Riscoprire la nostra fragilità umana, il nostro essere vulnerabili e accomunati da una finitezza che abbiamo dovuto accettare, l’isolamento forzato che ci ha separato dagli altri ha risvegliato la nostra umanità, ci ha ricordato come il nostro io sia sempre legato a un tu e a un noi, in una relazione di appartenenza ad un tutto del quale siamo una parte distinta ma senza cui non possiamo esistere e del quale siamo tutti responsabili.
Ci ha fatto tendere la mano al più fragile, ha rotto le barriere e finalmente ci siamo guardati negli occhi. E abbiamo teso la mano.
Perché abbiamo riconosciuto in noi la stessa domanda di salvezza, lo stesso bisogno di aiuto, la stessa umana povertà.
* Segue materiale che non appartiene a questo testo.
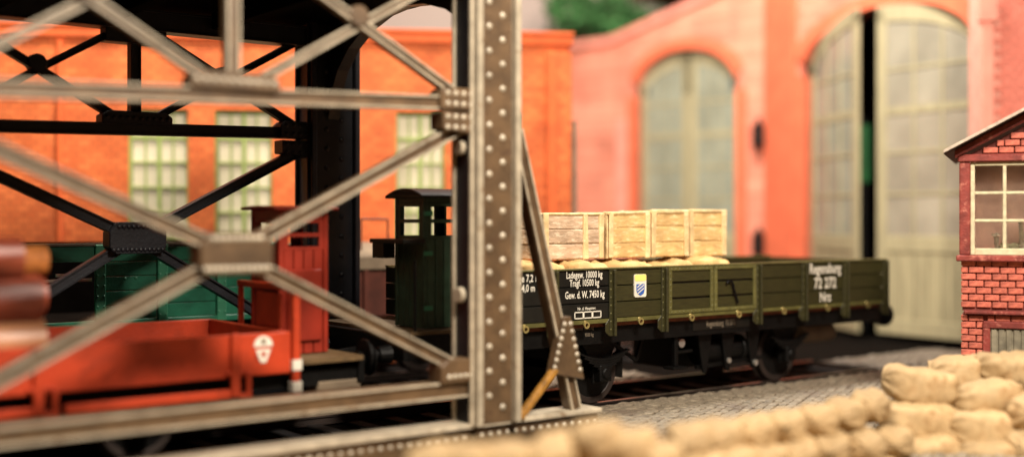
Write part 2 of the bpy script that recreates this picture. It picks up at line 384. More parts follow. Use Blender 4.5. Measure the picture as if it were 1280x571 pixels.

Abbiamo compreso che il povero è ciascuno di noi, è ogni uomo che riconosce con umiltà di non bastare a se stesso.
In questo senso interpreto le parole di Papa Francesco, “Gesù non si conosce veramente se non si guarda al povero”: per essere certi bisogna essere poveri, perché la certezza vuol dire abbandono di sé, superamento di sé, vuol dire che io sono piccolo e la cosa vera e grande è un’altra. Questa è la povertà.
Il povero è colui che domanda, e la domanda richiede umiltà, quella che ci mette a nudo di fronte agli altri.
La domanda si fa con lo sguardo prima ancora che con la parola, e negli occhi di chi pone una domanda col cuore possiamo riconoscere la promessa mantenuta di Gesù, che si è sacrificato per noi non per abbandonarci, ma per estendere il suo amore a tutti quelli che lo cercano, che lo trovano, che lo seguono.
Ecco perché Gesù non si conosce veramente se non si guarda al povero: è un invito alla responsabilità come impegno diretto di chiunque si sente partecipe della stessa sorte.
Ecco perché è necessario che la politica torni a guardare con profonda umiltà a questa umanità: non saremo mai una comunità fino a quando non ci confonderemo tutti insieme e non avremo obiettivi e valori comuni, contando sulle risorse di ciascuno di noi, anche e forse prima di tutto quelle dei poveri.